She sent in young volunteers, "field agents", to get some real-life insights. What she found seems like a glimpse into the obvious.
"Bright, talented teachers who are well trained and love their jobs."
Ripley says rather than "trying to reverse engineer a high-performance teaching culture through dazzlingly complex performance evaluations and value-added data analysis", as Americans do, the Finns put the focus on high-quality teaching.
Only top students are allowed to enrol in teacher training programmes, and the training for teachers is much more demanding than it is in America.
It was a similar story in Poland, which got to the upper echelons of international test-score rankings in record time by following the Finnish and South Korean formula: well-trained teachers, a rigorous curriculum and a challenging exam required of all graduating seniors.
But there were other variables too. For American high school students, sports are part of the "core culture" but at the school Ripley studied in Wroclaw, Poland, "sports simply did not figure into the school day; why would they? Plenty of kids played pickup soccer or basketball games on their own after school, but there was no confusion about what school was for."
So what can New Zealand parents take out of Ripley's valuable work? I was intrigued that the top-performing Finnish schools were described as "dingy", with desks in rows and an old-fashioned chalkboard - not an iPad or interactive whiteboard in sight.

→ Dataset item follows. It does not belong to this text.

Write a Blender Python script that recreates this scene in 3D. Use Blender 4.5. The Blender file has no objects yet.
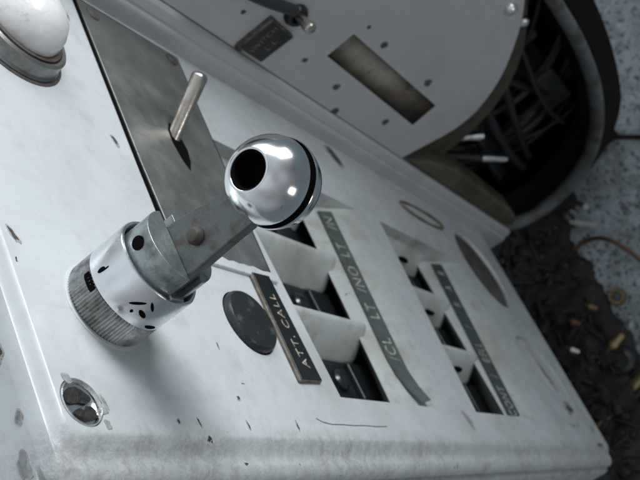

This does seem to suggest we should be focusing first on the basics - training top teachers and giving them higher status in our society - rather than technology or infrastructure.
Perhaps we should also challenge our assumption that high performance in sports at school is linked to top academic performance.
Most importantly, we could change how we all think about teachers. I'm not talking about policy changes from the Beehive.
I mean the way ordinary people talk about teachers at dinner parties and outside the school gate. Until now the whole conversation around teachers has been dominated by the rhetoric of unions and politicians.
Among parents the attitude to New Zealand teachers tends to be grudging admiration, verging on condescension, along the lines of "I don't know how they do it".
I have said these same things myself, especially after helping out in my children's classroom.
"Wow, teachers deserve a medal for putting up with kids all day (whether little ones, or hormonal adolescents)."
I thought I was being supportive saying this, but now I'm not so sure. The subtext is: "you must be a bit bonkers, a kind of selfless loon, to choose to do this terribly hard and financially not very rewarding job".
This is not respect for a profession which is only going to become more and more crucial.
As Ripley says, everywhere she went she saw reminders the world had changed and schooling matters more than ever before.
Even for a job in a factory kids need to be able to read, solve problems and communicate what happened on their shift.
As the world changes and whole industries come toppling down, education is the variable that matters most to our future prosperity.
Perhaps it's time for us to show our teachers we know that. And guess what? We don't need to wait for politicians to do it first.